***Appeared in a Newsletter by Caleb Pirtle III on Dec 9, 2022. I found it so fascinating that I wanted to share it with you all. https://calebandlindapirtle.com
The Story Behind White Christmas
He had no business writing the song. He had no business writing about Christmas. He was a Russian. He was a Jew. During the dark days of December, he was a melancholy man. But from the heart of Irving Berlin came the one song that struck a nostalgic chord in America during 1942, grabbed the soul of a nation, and has never let go.
The Berlin home always had a Christmas tree, stockings, a turkey, and plum pudding. It was time for celebration. It was a time for family. And no one loved his family more than Irving Berlin. In the dark days of December, he was a melancholy man.
Irving Berlin could not read a note of music, yet he composed more than a thousand songs, and four hundred of them became American standards, songs like Alexander’s Ragtime Band, Easter Parade, Cheek to Cheek, No Business Like Show Business, and God Bless America.
He was the master.
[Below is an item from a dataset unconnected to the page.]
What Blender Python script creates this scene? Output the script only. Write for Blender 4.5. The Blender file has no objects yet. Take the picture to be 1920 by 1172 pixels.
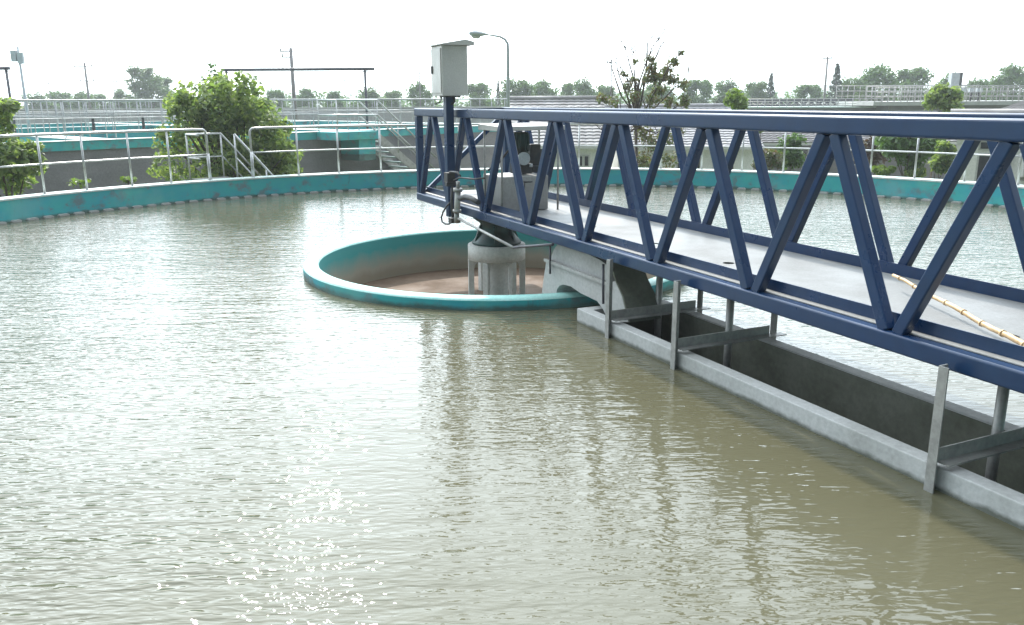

As composer Jerome Kern would say, “Irving Berlin has no place in American music. Irving Berlin is American music.” He was working in Beverly Hills. He was alone and lonely. He missed his family. And he sat down one night and worked on a new song. But it didn’t quite capture the way he was feeling. So, Berlin threw the lyrics in a trunk and could have forgotten them. He didn’t.
A couple of years later, Berlin found them and worked throughout the night, writing, re-writing, revising, and rearranging the words. The melody was already locked in his head. The next morning, he walked into his office and told his secretary, “Grab a pen,” he said. “You need to take down this song. I just wrote the best song I’ve ever written.”
She typed the words for White Christmas. It was slow. It was nostalgic. It was melancholy. But then, during the dark days of December, Irving Berlin was a melancholy man.
Bing Crosby sang White Christmas for the first time on his NBC radio show. He sang it, and a heartbroken nation listened. He sang White Christmas for the first time on Christmas day. He sang White Christmas for the first time eighteen days after the Japanese attacked Pearl Harbor and left America weeping for its missing and its dead.
Armed Forces Radio was swamped with requests for the song. For the fighting men, it was their first winter, their first Christmas in trenches of Germany, on the islands surrounding Japan. They were homesick, and White Christmas gave them a vision of home, if only for eight lines, fifty-four words, and sixty-seven notes. It was enough.
White Christmas was a song of hope with a melancholy melody, but, during the dark days of December, Irving Berlin was a melancholy man.
He had lost his son on Christmas Day in 1928. The boy was only three days old. And Berlin spent every Christmas for the rest of his life beside the grave of his son in New York. Berlin sat in the December chill dreaming of a White Christmas that would never be.